→ **Brief**: Your task is to retype, word for word, the lines from the start of the data through the line holding "d = V(dx, dy);". Do not include the pictures.

━━━ Source excerpt

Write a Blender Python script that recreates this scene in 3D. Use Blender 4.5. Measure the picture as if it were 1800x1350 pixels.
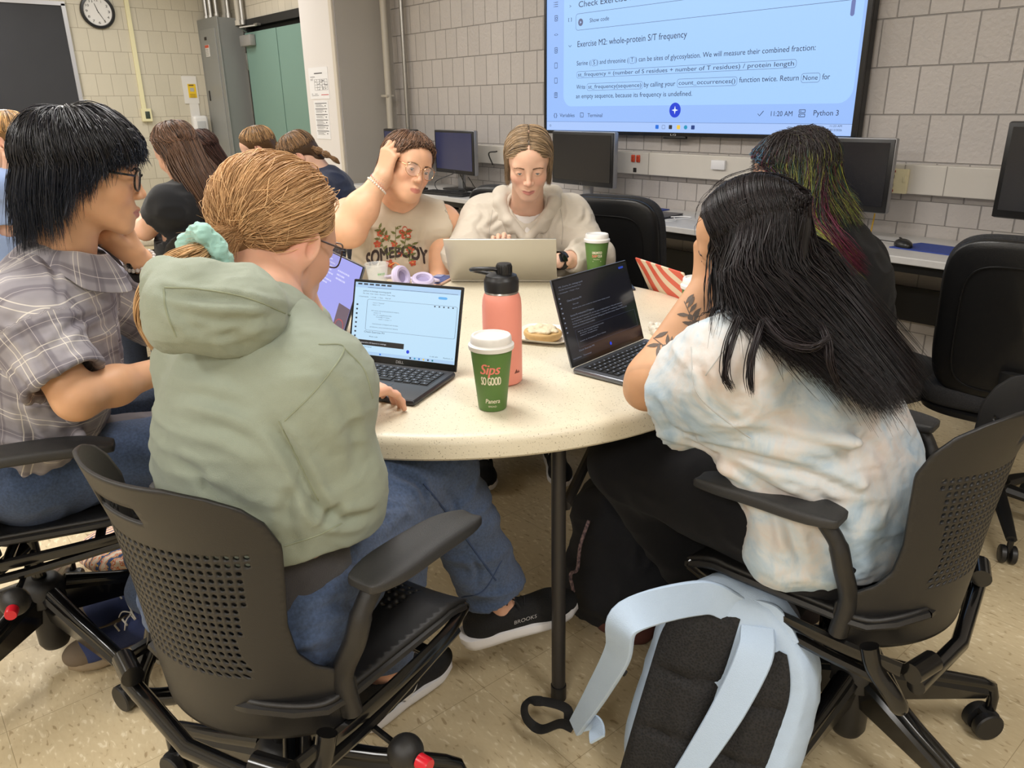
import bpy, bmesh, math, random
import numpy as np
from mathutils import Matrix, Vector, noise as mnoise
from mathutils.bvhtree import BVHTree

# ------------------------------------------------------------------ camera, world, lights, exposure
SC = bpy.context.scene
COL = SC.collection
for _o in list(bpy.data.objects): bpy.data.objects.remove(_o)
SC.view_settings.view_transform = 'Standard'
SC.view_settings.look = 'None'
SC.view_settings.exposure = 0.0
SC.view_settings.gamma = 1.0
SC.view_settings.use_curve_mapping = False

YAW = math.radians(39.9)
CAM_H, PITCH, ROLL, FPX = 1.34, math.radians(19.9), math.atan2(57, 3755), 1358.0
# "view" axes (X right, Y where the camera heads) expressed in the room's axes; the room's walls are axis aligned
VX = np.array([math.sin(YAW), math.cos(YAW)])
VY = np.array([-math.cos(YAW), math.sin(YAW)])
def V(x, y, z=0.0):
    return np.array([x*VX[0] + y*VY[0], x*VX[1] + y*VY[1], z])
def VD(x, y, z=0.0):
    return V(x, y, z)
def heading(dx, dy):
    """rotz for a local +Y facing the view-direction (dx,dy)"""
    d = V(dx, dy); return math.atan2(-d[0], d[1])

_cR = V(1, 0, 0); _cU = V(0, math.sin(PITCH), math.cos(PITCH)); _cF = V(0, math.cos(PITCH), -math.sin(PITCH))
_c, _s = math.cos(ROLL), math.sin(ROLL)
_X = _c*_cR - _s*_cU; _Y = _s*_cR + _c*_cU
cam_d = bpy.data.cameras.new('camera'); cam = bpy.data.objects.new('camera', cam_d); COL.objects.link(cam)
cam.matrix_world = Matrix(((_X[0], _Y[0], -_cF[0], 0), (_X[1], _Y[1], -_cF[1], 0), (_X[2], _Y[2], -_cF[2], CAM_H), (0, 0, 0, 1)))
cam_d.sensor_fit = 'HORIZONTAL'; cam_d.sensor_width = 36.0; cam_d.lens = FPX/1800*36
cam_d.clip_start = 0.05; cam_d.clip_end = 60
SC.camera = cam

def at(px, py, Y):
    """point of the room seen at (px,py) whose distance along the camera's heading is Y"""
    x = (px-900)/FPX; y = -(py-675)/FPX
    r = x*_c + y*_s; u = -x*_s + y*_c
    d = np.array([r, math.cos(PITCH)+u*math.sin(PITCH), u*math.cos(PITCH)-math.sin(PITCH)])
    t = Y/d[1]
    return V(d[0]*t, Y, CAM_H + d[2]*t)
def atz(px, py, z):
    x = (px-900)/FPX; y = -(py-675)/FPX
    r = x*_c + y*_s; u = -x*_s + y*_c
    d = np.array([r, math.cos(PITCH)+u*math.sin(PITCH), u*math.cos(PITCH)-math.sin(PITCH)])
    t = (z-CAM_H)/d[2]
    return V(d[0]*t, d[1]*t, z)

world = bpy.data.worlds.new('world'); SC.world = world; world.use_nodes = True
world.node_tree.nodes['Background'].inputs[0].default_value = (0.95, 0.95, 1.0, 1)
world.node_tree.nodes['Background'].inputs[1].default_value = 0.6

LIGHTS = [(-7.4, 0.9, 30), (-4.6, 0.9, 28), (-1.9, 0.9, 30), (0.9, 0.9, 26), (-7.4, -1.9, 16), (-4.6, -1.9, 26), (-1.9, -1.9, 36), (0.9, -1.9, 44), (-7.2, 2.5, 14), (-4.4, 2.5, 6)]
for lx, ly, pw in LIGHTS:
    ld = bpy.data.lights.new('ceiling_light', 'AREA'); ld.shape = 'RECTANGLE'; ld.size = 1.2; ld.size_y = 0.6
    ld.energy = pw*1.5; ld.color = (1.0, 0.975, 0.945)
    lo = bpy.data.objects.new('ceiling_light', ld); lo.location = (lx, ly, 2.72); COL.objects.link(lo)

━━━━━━

→ **Answer below**:
Write a Blender Python script that recreates this scene in 3D. Use Blender 4.5. Measure the picture as if it were 1800x1350 pixels.
import bpy, bmesh, math, random
import numpy as np
from mathutils import Matrix, Vector, noise as mnoise
from mathutils.bvhtree import BVHTree

# ------------------------------------------------------------------ camera, world, lights, exposure
SC = bpy.context.scene
COL = SC.collection
for _o in list(bpy.data.objects): bpy.data.objects.remove(_o)
SC.view_settings.view_transform = 'Standard'
SC.view_settings.look = 'None'
SC.view_settings.exposure = 0.0
SC.view_settings.gamma = 1.0
SC.view_settings.use_curve_mapping = False

YAW = math.radians(39.9)
CAM_H, PITCH, ROLL, FPX = 1.34, math.radians(19.9), math.atan2(57, 3755), 1358.0
# "view" axes (X right, Y where the camera heads) expressed in the room's axes; the room's walls are axis aligned
VX = np.array([math.sin(YAW), math.cos(YAW)])
VY = np.array([-math.cos(YAW), math.sin(YAW)])
def V(x, y, z=0.0):
    return np.array([x*VX[0] + y*VY[0], x*VX[1] + y*VY[1], z])
def VD(x, y, z=0.0):
    return V(x, y, z)
def heading(dx, dy):
    """rotz for a local +Y facing the view-direction (dx,dy)"""
    d = V(dx, dy); return math.atan2(-d[0], d[1])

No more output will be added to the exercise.